As I suggested in the original piece, to find oneself talking futures with all sorts of people is one of the core aspects of this line of work. There may be nearly as many differing conceptions about what being a futurist means as there are people who label themselves that way (incidentally, a topic touched on in an earlier post, "The meming of futures"). Attempts to codify and generate consensus on the nature of the profession are many, but as they proliferate, paradoxically they seem to contribute as much to the diversity of the field as to its consolidation. The Association of Professional Futurists provides one take on what futuring is all about. Swinburne University's Strategic Foresight FAQ (especially from Q7 onwards) offers another. I think my favourite statement of what it means to work in this field is HRCFS founder Jim Dator's list of "attributes of a futurist", crowned with the wonderful notion of aiglatson -- yearning for the future -- which can serve as a kind of litmus test for one's readiness to embark on futuring Manoa-style. (If you haven't seen Dator's list, do check it out. It may be that if the intellectual jack-of-all-trades, Renaissance woman conception of the ideal futurist that he describes appeals to you, then you have the holistic sensibility, not to mention the kind of grandiose transdisciplinary aspirations, that ought to serve you well.)
Regardless of the details of one's philosophy or outlook, it is surely an inescapable characteristic of being a futurist that one finds oneself constantly in conversation with all sorts of people about the future, whatever that means to them. Typically they have plenty to say, and as Maya points out, when a chord is struck, folks may unexpectedly open up on all kinds of big themes on the nature of life, the universe, and everything.
Accordingly, one of the necessary (but not, I hasten to add, sufficient) steps to becoming a futurist is simply to declare this early in each conversation with a new person. I don't like being -- or at any rate being seen as -- monomaniacal, but part of the "getting to know you" process typically involves discussing what you do for a living. Put a stake in the ground as a futurist, and you can have a conversation with virtually anyone about their conception of the future. If this is something you enjoy, you'll be delighted to find it's one of the key parts of the job. And I want to suggest that there's a give and take here; the trick to communicating about futures lies not only in finding new ways to describe the field, ways to articulate it that are meaningful and useful to others. It is also about the reciprocal process of gradually mapping in your own mind how your particular interlocutor, as well as people in general, conceptualise it. Consequently, an increasingly fine-tuned awareness of the nuances and variations in attitudes, by psychological, temperamental, professional, cultural, and other dimensions, is to my way of thinking a crucial aspect of developing as a futurist, and an important part of what one takes incrementally and osmotically from the body of conversational data. (Of course, if I'm really not in the mood for a detailed discussion, I find that simply telling people I'm a graduate student in political science is a good way to keep the conversation short.)

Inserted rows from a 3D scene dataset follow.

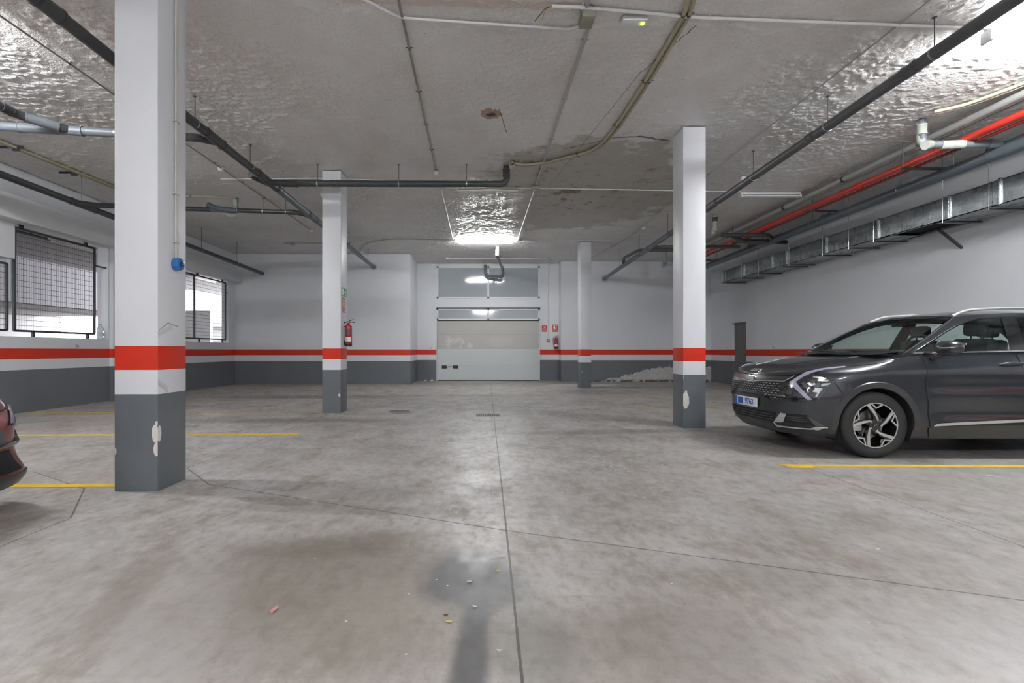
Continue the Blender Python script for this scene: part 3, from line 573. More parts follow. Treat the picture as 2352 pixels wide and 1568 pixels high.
# ---------------------------------------------------------------- ceiling conduits
def conduit(label,pts,r,mat,clips=.9,name='conduit',drop=0,fil=.15,twin=0,cm=None,group=None):
    z=ZC-r-.004-drop; P=[(p[0],p[1],z if len(p)<3 else p[2]) for p in pts]
    g=thing(name,label,'conduit',P[0],group=group)
    F=fillet(P,fil)
    for s in ([0] if not twin else [-twin,twin]):
        b=BM(); Q=[]
        for i,p in enumerate(F):
            d=(F[min(i+1,len(F)-1)]-F[max(i-1,0)]); d.z=0
            nrm=Vector((-d.y,d.x,0)).normalized() if d.length>1e-6 else Vector((1,0,0))
            Q.append(p+nrm*s)
        tube(b,Q,r,10); ob('tube',b,mat,g)
    if clips:
        acc=.3
        for p,q in zip(F,F[1:]):
            L=(q-p).length; 
            while acc<L:
                b=BM(); c=p+(q-p)*(acc/L); d=(q-p).normalized()*.01; hw=r*1.3+twin
                [tube(b,[c-d+v,c+d+v],r*1.16,8) for v in ([Vector((0,0,0))] if not twin else [Vector((-d.y,d.x,0)).normalized()*k*twin for k in (-1,1)])]
                if abs((q-p).normalized().z)<.5:
                    nn=Vector((-d.y,d.x,0)).normalized(); tube(b,[c-nn*(hw+.02)+Vector((0,0,r*.6)),c+nn*(hw+.02)+Vector((0,0,r*.6))],.006,6)
                ob('clip',b,cm or mat,g)
                acc+=clips
            acc-=L
    return g
conduit('aged grey ceiling conduit running back to the smoke detector above the dark cross pipe',[(-.80,4.4),(-.87,9.5)],.014,m_taupe,.95,cm=m_strut)
conduit('conduit on the ceiling, whitened for lamplight, leading to the left end of the lit lamp',[(-.87,10.55),(-.91,15.3)],.017,m_pvcw,1.6)  # white material stands in for the lamp's light on this run
conduit('long pale grey conduit running back from the olive junction box',[(1.09,5.2),(1.06,10.4)],.017,m_pvcg,1.3)
conduit('conduit on the ceiling, whitened for lamplight, leading to the right end of the lit lamp',[(1.06,10.6),(1.04,15.3)],.017,m_pvcw,1.6)  # continues the grey run, coloured white for the lamp's glow
conduit('short pale conduit leaving the junction box toward the camera',[(1.03,3.2),(1.0,4.95)],.018,m_pvcg,0)
conduit('white conduit bending across the ceiling from upper left to the olive junction box',[(-3.9,2.8),(-1.4,4.62),(-.83,5.13),(.88,5.31),(1.0,5.25)],.015,m_pvcw,1.1,fil=.1)
conduit('white ceiling conduit from the loose wire end through the junction box to the upper right',[(.66,4.95),(1.0,4.97),(2.1,5.12),(4.9,5.28),(6.2,5.36)],.017,m_pvcw,1.3)
conduit('thick cream twin conduit curving across the ceiling to the elbow of the dark pipe',
 [(1.55,3.6),(1.98,4.87),(2.02,5.1),(2.03,6.5),(2.0,7.55),(1.94,8.25),(1.78,8.6),(1.5,8.8),(1.08,9.1),(.72,9.2),(.48,9.05)],.021,m_ochre,1.25,twin=.028,cm=m_strut,fil=.35)
conduit('white conduit crossing the ceiling behind the dark cross pipe',[(-5.1,9.95),(-3.0,9.9),(-1.55,10.1),(-1.15,10.35),(-.55,10.52)],.013,m_pvcw,0)
conduit('white conduit crossing the ceiling from the unlit lamp to the far right lamp',[(.74,10.5),(1.05,10.5),(5.4,10.75)],.013,m_pvcw,2.2)
conduit('thin pale conduit crossing the ceiling left of the lit lamp',[(-4.1,17.0),(-3.6,15.8),(-2.8,15.3),(-.86,15.45)],.011,m_pvcg,0,fil=.6)
conduit('thin white conduit crossing the ceiling right of the lit lamp',[(1.0,15.45),(6.0,15.6),(7.6,15.6)],.011,m_pvcw,0)
conduit('white conduit close to the garage door glazing',[(-1.3,18.5),(1.0,18.5),(2.3,18.45),(2.5,19.0),(2.5,19.67),(2.5,19.68,4.2),(2.5,19.68,1.62)],.012,m_pvcw,.95,fil=.05)
conduit('thin grey cable conduit running back along the ceiling on the left to a round detector',[(-4.83,2.5),(-4.8,8.0),(-4.77,14.2)],.011,m_taupe,1.05,cm=m_strut)
conduit('cream twin conduit along the far left of the ceiling with dark brackets',[(-7.75,-3),(-7.7,8.15),(-7.5,10.6)],.022,m_ochre,0,twin=.026)
for i,y in enumerate((6.0,7.25,8.4,9.6)):
    b=BM(); box(b,-7.95,-7.55,y-.015,y+.015,ZC-.03,ZC-.0); box(b,-7.72,-7.62,y-.02,y+.02,ZC-.075,ZC-.03); ob('conduit_bracket',b,m_strut,smooth=0,label='dark bracket on the cream conduit at far left, %s'%('nearest the left picture edge','over the pale grey pipe end','above the left wall beam','closest to the nearest column')[i],cat='bracket',group='dark brackets on the left conduit',origin=(-7.75,y,ZC))
conduit('cream conduit ending in a rusty patch just behind the nearest column',[(-7.5,10.9),(-6.3,11.05),(-5.8,11.03),(-5.6,11.2)],.022,m_ochre,.9,cm=m_strut,fil=.3)
conduit('bright cream twin conduit curving over the ceiling at upper right',[(6.3,7.15),(6.55,6.95),(6.75,6.4),(7.0,4.5)],.022,simple('ivory conduit',(.55,.52,.40),.4),0,twin=.03,fil=.3)
conduit('thin pale conduit running back beside the right drain pipe',[(4.25,4.6),(4.3,15.0),(3.9,18.6)],.010,m_pvcg,1.6)
conduit('thin grey conduit near the back left of the ceiling',[(-6.2,15.9),(-4.1,15.9)],.010,m_taupe,0)
conduit('slim ivory conduit running down the side of the nearest column to the blue siren',[(-2.665,4.44,ZC-.01),(-2.665,4.44,1.93)],.0085,simple('ivory wall conduit',(.60,.59,.53),.4),0,twin=0)
b=BM(); tube(b,[(-2.668,4.465,ZC-.01),(-2.668,4.465,1.93)],.0085,8)
for z in (3.15,2.52,2.10): box(b,-2.684,-2.655,4.42,4.49,z-.006,z+.006)
o=ob('cable_tube',b,simple('ivory tube with clips',(.55,.54,.48),.4),label='second slim ivory tube with clips beside the conduit above the blue siren',cat='conduit',origin=(-2.668,4.465,1.93))
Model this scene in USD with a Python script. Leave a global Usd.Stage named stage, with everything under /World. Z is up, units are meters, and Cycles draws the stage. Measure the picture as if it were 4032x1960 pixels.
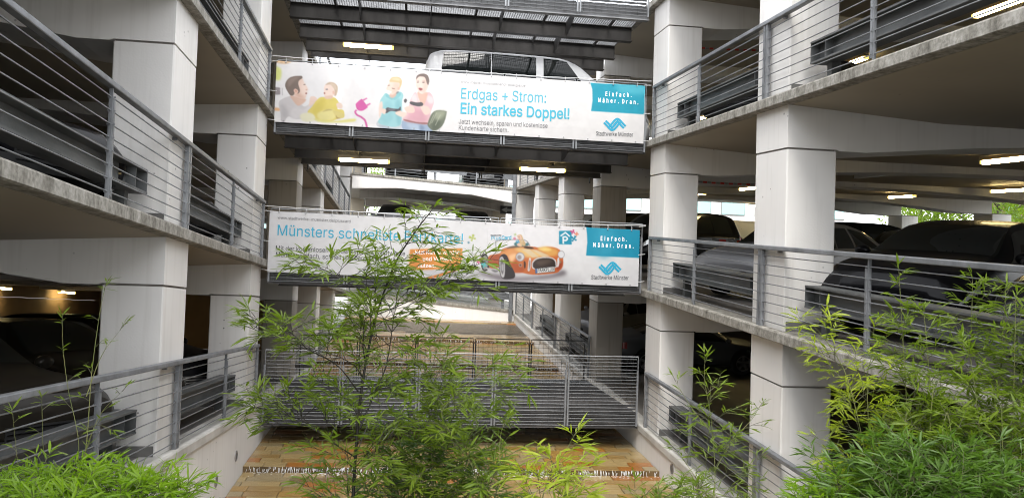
import math, random
import numpy as np, trimesh, manifold3d, usdkit, meshkit
from pxr import Usd, UsdGeom, UsdLux, UsdShade, Gf, Sdf, Vt
from PIL import Image, ImageDraw, ImageFilter
stage = Usd.Stage.CreateInMemory()
UsdGeom.SetStageUpAxis(stage, 'Z'); UsdGeom.SetStageMetersPerUnit(stage, 1.0)
world = UsdGeom.Xform.Define(stage, '/World'); stage.SetDefaultPrim(world.GetPrim())
UsdGeom.Scope.Define(stage, '/World/Looks')
# ------------------------------------------------------------------ camera, sky, sun, exposure
EXPOSURE = 1.52
SKY, SUN, SUN_ANGLE = 0.13, 0.38, 30.0
SUN_EL, SUN_AZ = math.radians(50), math.radians(190)      # azimuth = atan2(x, y)
PW, PH, FPX = 4032.0, 1960.0, 3033.7
YAW, PITCH, ROLL, CAM_O = 0.1295, 0.0272, 0.0336, np.array([0.0, 0.0, 1.019])
_f = np.array([math.sin(YAW)*math.cos(PITCH), math.cos(YAW)*math.cos(PITCH), math.sin(PITCH)])
_r = np.array([math.cos(YAW), -math.sin(YAW), 0.0]); _u = np.cross(_r, _f)
RT = math.cos(ROLL)*_r + math.sin(ROLL)*_u; UP = math.cos(ROLL)*_u - math.sin(ROLL)*_r; FW = _f
cam = UsdGeom.Camera.Define(stage, '/World/camera')
cam.CreateHorizontalApertureAttr(36.0); cam.CreateVerticalApertureAttr(36.0*PH/PW)
cam.CreateFocalLengthAttr(36.0*FPX/PW)
cam.CreateExposureAttr(EXPOSURE)
M4 = Gf.Matrix4d(*RT, 0, *UP, 0, *(-FW), 0, *CAM_O, 1)
cam.AddTransformOp().Set(M4)

def ray(px, py): return FW + (px-PW/2)/FPX*RT + (PH/2-py)/FPX*UP
def at(px, py, y):                                         # where the sight line of a photo pixel crosses the plane y
    v = ray(px, py); return CAM_O + v*(y-CAM_O[1])/v[1]

sky = usdkit.material(stage, '/World/Looks/sky', {
    'tc': ('texture_coordinate', {}), 'sky': ('sky_texture', {'sky_type': 'single_scattering', 'sun_disc': False, 'sun_elevation': SUN_EL, 'sun_rotation': SUN_AZ}),
    'hs': ('hsv', {'saturation': 0.35, 'value': 1.0}), 'n': ('noise_texture', {'scale': 2.4, 'detail': 5.0}),
    'rmp': ('rgb_ramp', {'ramp': [(0.3, (0.55, .55, .55)), (0.7, (1, 1, 1))]}),
    'cl': ('mix_color', {'blend_type': 'mix', 'a': (8.0, 8.1, 8.4), 'use_clamp': False}), 'k': ('mix_color', {'blend_type': 'multiply', 'fac': 1.0, 'use_clamp': False, 'b': (15.5, 15.7, 16.2)}),
    'bg': ('background_shader', {'strength': SKY})},
    [('tc.generated', 'n.vector'), ('sky.color', 'hs.color'), ('n.fac', 'rmp.fac'), ('rmp.color', 'k.a'), ('hs.color', 'cl.a'), ('k.result', 'cl.b'), ('cl.result', 'bg.color')],
    surface='bg.background')
dome = UsdLux.DomeLight.Define(stage, '/World/sky'); UsdShade.MaterialBindingAPI.Apply(dome.GetPrim()).Bind(sky)
dome.GetPrim().SetCustomDataByKey('kind', 'structure')
dome.GetPrim().SetCustomDataByKey('label', 'bright white overcast sky above the courtyard'); dome.GetPrim().SetCustomDataByKey('category', 'sky')
sun = UsdLux.DistantLight.Define(stage, '/World/sun')
sun.CreateIntensityAttr(SUN); sun.CreateAngleAttr(SUN_ANGLE); sun.CreateColorAttr(Gf.Vec3f(1, .965, .91)); sun.CreateNormalizeAttr(True)
_s = Gf.Vec3d(math.sin(SUN_AZ)*math.cos(SUN_EL), math.cos(SUN_AZ)*math.cos(SUN_EL), math.sin(SUN_EL))
sun.AddTransformOp().Set(Gf.Matrix4d().SetRotate(Gf.Rotation(Gf.Vec3d(0, 0, 1), _s)))
# ------------------------------------------------------------------ naming helpers
_used = {}
def numbered(parent, name):
    k = (parent, name); n = _used.get(k, -1)+1; _used[k] = n
    return f'{parent}/{name}' if n == 0 else f'{parent}/{name}_{n:03d}'
def meta(prim, label=None, cat=None, group=None, kind=None):
    for k, v in (('label', label), ('category', cat), ('group', group), ('kind', kind)):
        if v: prim.SetCustomDataByKey(k, v)
    return prim
class Thing:
    def __init__(self, name, label=None, cat=None, loc=(0, 0, 0), group=None, kind=None, rotz=0.0):
        self.path = numbered('/World', name); self.loc = np.array(loc, float); self.rotz = rotz
        x = UsdGeom.Xform.Define(stage, self.path); self.t = x.AddTranslateOp(); self.t.Set(Gf.Vec3d(*map(float, loc)))
        self.r = x.AddRotateXYZOp(); self.r.Set(Gf.Vec3f(0, 0, math.degrees(rotz)))
        self.prim = meta(x.GetPrim(), label, cat, group, kind); self.local = False
    def part(self, name, mesh, mat, under=None, smooth=False, label=None, kind=None):
        base = under if under else self.path
        p = numbered(base, name)
        v, f = mesh.arr() if isinstance(mesh, MB) else meshkit.arrays(mesh)[:2]
        if not self.local: v = v - self.loc
        m = usdkit.mesh(stage, p, (v, f), mat, smooth=smooth)
        meta(m.GetPrim(), label, None, None, kind); return p
def single(name, mesh, mat, label=None, cat=None, group=None, kind=None, smooth=False):
    p = numbered('/World', name)
    m = usdkit.mesh(stage, p, mesh.arr() if isinstance(mesh, MB) else mesh, mat, smooth=smooth)
    return meta(m.GetPrim(), label, cat, group, kind)
def dup(src, label, loc, rot=(0, 0, 0), group=None, scale=None):
    x = UsdGeom.Xform.Define(stage, numbered('/World', src.path.split('/')[-1].rstrip('0123456789').rstrip('_') if src.path[-4:-3] == '_' else src.path.split('/')[-1]))
    p = x.GetPrim(); p.GetReferences().AddInternalReference(src.path); p.SetInstanceable(True)
    x.ClearXformOpOrder(); x.AddTranslateOp().Set(Gf.Vec3d(*map(float, loc))); x.AddRotateXYZOp().Set(Gf.Vec3f(*map(float, rot)))
    if scale: x.AddScaleOp().Set(Gf.Vec3f(*scale))
    meta(p, label, src.prim.GetCustomDataByKey('category'), group or src.prim.GetCustomDataByKey('group'))
    return p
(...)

In the course of having these conversations, you steadily accumulate a kind of expertise on how lots of different people think about the future. But there is an art to conversation, and as the previous paragraph suggests, both give and take are involved. One part is listening and understanding, probing for comprehension of an aspect of someone's world view that has in many cases never been explicitly or carefully considered by them before. The other is a sort of advocacy for more rigorous, detailed, rich, systematic, creative, well considered kind of thinking about futures. Maya referred to Wendell Bell's mention of the role of advocacy in futures. But I sense that at levels both general and specific there's a balance to be struck with the former process -- inquiry. Although the relative importance of the two is bound to vary according to circumstances, I don't think one can advocate effectively without sensitive inquiry.
Someone recently sent me an article (Andrea Shapiro, "Applying Lessons from Public Health to Organizational Change", The Systems Thinker, September 2003) which usefully nailed the distinction between these two as follows:
In The Fifth Discipline Fieldbook (Currency/Doubleday, 1994), Richard Ross and Charlotte Roberts describe the value of both advocacy and inquiry. To them, advocacy involves expressing a certain position convincingly, forcefully, and clearly; it requires presenting your own assumptions, distinguishing between data and opinion, and articulating the logic and reasoning behind your conclusions. In contrast, inquiry means seeking to understand another's position by listening well and reflecting back what you heard, as well as seeking to understand the data and reasoning behind their conclusions and avoiding imposing your own interpretation on them.
Maya describes the animation and engagement that result when people warm to their future theme. I share her delight in being able to draw that out. At the same time, my original post alluded to the confusions or preconceptions that we futurists often encounter. These are not mutually exclusive; for instance, my experience with Wally the barber had elements of both. While eager to talk about the future, he was somewhat confounded at first by the idea that I wasn't thinking of it principally as a predictive endeavour.
I have found that plural or alternative futures thinking requires a sort of big-picture paradigm shift that some people don't quite grasp right away. Resistance to the plural view of futures is not incompatible with enthusiasm for "studying the future". I've been struggling with the question of what it is psychologically, educationally, developmentally or temperamentally (to name a few possible factors) that makes the difference between people "getting" futures or not -- and I'd love to hear readers' thoughts on this issue. I'm also currently going through some fascinating material on the psychology of counterfactual thinking (see this post for some remarks on counterfactuality, and expect more on that topic to appear here at the sceptical futuryst). Indeed, many of the thoughts presented here revolve around exploring more effective ways to communicate foresight, alternative futures, and long-termism (three interrelated but analytically separable modes of thinking).
But here's the bottom line, if there is one: inquiry and advocacy are both required in the futures communication process. After the quote above, the author continues;"Balancing advocacy and inquiry is especially important when dealing with apathy or resistance." It has been my observation that alternative futures thinking can be useful and engaging for pretty much anyone. However, apathy and resistance are not uncommon, so being able to deal with them in conversation is essential.
It was my own sense that I'd failed to communicate futures to full effect in terms interesting and relevant to a hairdresser which prompted the original piece. And Maya pointed out that I might have tried moving beyond framing the field in terms of its possible economic value to the barber's business to describe the field's big picture relevance. I take her point and agree completely. Yet the tension will likely to remain between, on the one hand, encouraging a future orientation to do better (or cheaper, or for longer) what we already do; and on the other hand, using conversation about futures to move beyond today's problems, and dream big, and construct idiosyncratic or dissenting visions of the individual, family, community, and planet. In the former case, inquiry trumps advocacy, as futures thinking is brought into the service of existing priorities, and its revolutionary potential to transform thought and action is defused to that extent. In the latter case, advocacy can trump inquiry, and if you push its transformative potential too far on a party unwilling to entertain that, they shut it out; increased resistance or apathy (varieties of the same syndrome -- denial of responsibility?) may ensue.
Hazardous and difficult though it may be, one thing is for sure in all this: we need to keep working on the Great Futures Conversation. Thanks to Maya, and to Wally, for the impetus to continue evolving these ideas.